Would encapsulating the MutableList<Card>
in a dedicated type help?
class Deck(
private val cards: List<Card>,
) {
fun draw(): Card? { }
fun isEmpty(): Boolean { }
fun isNotEmpty(): Boolean { }
}
Other then avoiding exposing additional (not domain specific) functions, there problems are the same.
val deck = Deck(...)
// ...
val card = deck.draw()
card?.type?.otherMethod() ?: defaultValueIfNull
// or
if (deck.isNotEmpty()) {
val card = deck.draw()
} else {
// when the deck is empty do something else
}
The need for query stays, either by checking if the deck isEmpty
or isNotEmpty
or using an elvis operator and adding ?:
to handle the nullability.
Can an empty deck only expose methods that can only really be invoked on it? Let’s also try to make the Deck
immutable.
data Deck = Empty | Containing NonEmptyList Card
Oops, it’s not Kotlin, but it clearly presents our intentions. A deck of cards can be empty or it can contain a non empty list of cards.
sealed interface Deck {
object Empty : Deck
data class Containing(
private val cards: NonEmptyList<Card>,
) : Deck {
fun draw(): Card { }
fun draw(atLeast: Int): NonEmptyList<Card> { }
}
}
To make the solution immutable we need the Deck
to return a new modified instance after the method is called.

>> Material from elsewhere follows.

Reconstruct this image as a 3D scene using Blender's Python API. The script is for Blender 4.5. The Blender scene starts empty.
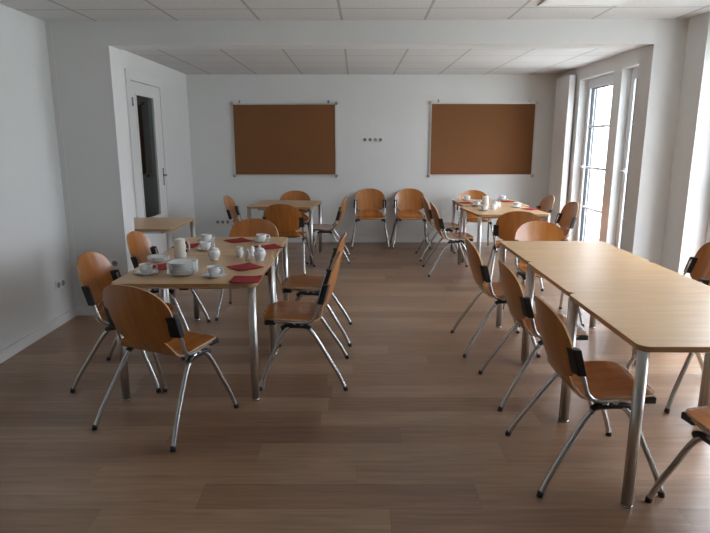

typealias Drawn = NonEmptyList<Card>
sealed interface Deck {
object Empty : Deck
data class Containing(
private val cards: NonEmptyList<Card>,
) : Deck {
// let's focus only on a single method for now.
fun draw(atLeast: Int): Pair<Drawn, Deck> { }
}
}
The Drawn
typealias can be changed from the List<Card>
to a NonEmptyList<Card>
as we are sure that it contains at least a single card. Usage is simple if we have an instance.
val deck = Deck.Containing(...)
val (drawn, remainingDeck) = deck.draw(atLeast = 2)
What if we only get a Deck
then we return to square one?
val deck: Deck = ...
when (deck) {
is Deck.Empty -> { ... }
is Deck.Containing -> {
val (drawn, remainingDeck) = deck.draw(atLeast = 2)
// other processing ...
}
}
The whole exercise seems pointless. There is no real difference between checking isEmpty
and checking is Deck.Empty
. Technically there is not but we have an added benefit that the isEmpty
version does not have. What it might be?
This sealed hierarchy can be used for other parts of the domain, wherever it is expected to pass a deck containing at least one card.
fun foo(deck: Deck.Containing) { }
//vs
fun foo(deck: Deck) { }
It is most importantly not possible to invoke certain method by mistake or without proper preparation.
The code should tell what is possible, not what cannot be done!